Mbappé's disclosed positions include a stake in Zebra Valley, a Paris-based sneaker authentication platform valued at roughly €40 million in its last round, and an undisclosed holding in Sorare, the fantasy sports NFT company that raised $680 million at a $4.3 billion valuation in 2021. He also holds equity in Laces, a micro-investing app for athletes launched by his former Monaco teammate Djibril Sidibé, and a position in Overtime, the U.S. youth sports media company now valued north of $500 million. None of the stake sizes are public, but two people close to the deals said Mbappé's typical entry ranges from €500,000 to €2 million cash plus promotional commitments. One person said he views the roles as "post-career infrastructure," not vanity board seats.
The timing matters because Mbappé's playing income is locked until 2029, with minimal incentive escalators in his Madrid contract and no opt-out clauses before age 30. His €150 million signing bonus was paid in two installments—€100 million at signature, €50 million last December—but his base salary is fixed. That structure creates urgency around building wealth outside La Liga's payroll. His agent, his mother Fayza Lamari, runs a Paris-based family office that sources deals and conducts diligence. She has hired two former LVMH corporate development executives and one ex-Webedia analyst in the past 18 months, according to French business filings. The office now employs nine people, up from three when Mbappé was still at PSG.
Sponsor brands are watching because Mbappé's traditional endorsement deals are shrinking in scope. His Nike contract, renewed in 2019 for a reported $29 million annually, does not include an equity component, and the company has resisted renegotiation talks. Hublot and Dior Homme deals remain active, but neither has expanded into profit-sharing or co-branded product lines. EA Sports ended its individual FIFA cover athlete program entirely after *FC 24*, removing a $5 million annual payment. Meanwhile, athletes a tier below—Jude Bellingham, Erling Haaland—are negotiating equity kickers into apparel renewals. One brand executive said Mbappé's portfolio approach is "defensible but makes him harder to activate" because his attention is divided.

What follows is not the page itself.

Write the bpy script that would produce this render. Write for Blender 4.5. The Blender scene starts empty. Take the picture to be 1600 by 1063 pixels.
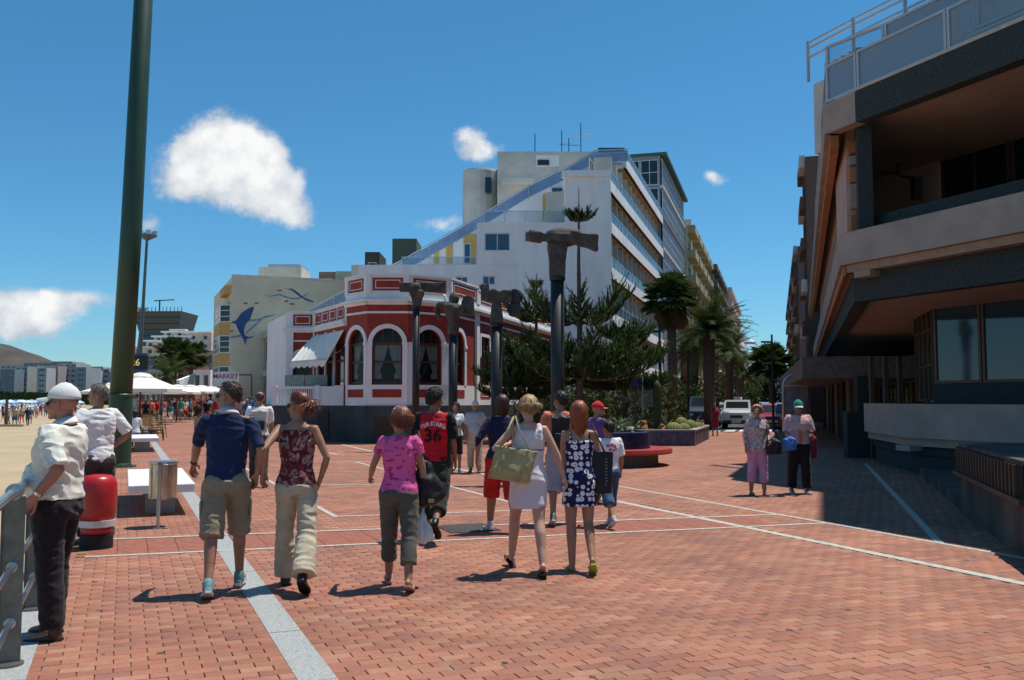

The infrastructure is already visible. Mbappé attended Sorare's Series B closing dinner in Monaco last October, seated between CEO Nicolas Julia and Benchmark partner Eric Vishria. He appeared on Overtime's Instagram in December wearing unreleased OT7 sneakers, tagging the brand without a paid-post disclosure. Zebra Valley added his likeness to its app onboarding flow in February, two weeks before a €12 million Series A led by Accel. His family office also explored a minority stake in Paris FC, the Ligue 2 club controlled by the Arnault family, but walked after diligence flagged governance concerns, according to one person briefed on the talks.
What to watch: Mbappé's camp is in discussions with at least two U.S.-based SPACs targeting European sports and media assets, per one banker. His mother will attend the Milken Institute Global Conference in Los Angeles in late April, her first U.S. industry appearance. Nike's current deal expires in December 2026; if Mbappé pushes for equity or a signature shoe line and Nike declines, Adidas and Puma both have $40 million+ annual frameworks ready. One rival brand executive said they've "kept a term sheet warm since 2022."
Mbappé is 26, under contract until 33, and building the same infrastructure that allowed LeBron to reach $1.2 billion net worth before retirement. The difference is LeBron started at 19. Mbappé is seven years late, but the deals are moving.
The takeaway
Mbappé is assembling equity stakes across startups while his Madrid salary runs fixed through 2029, mirroring LeBron's ownership playbook.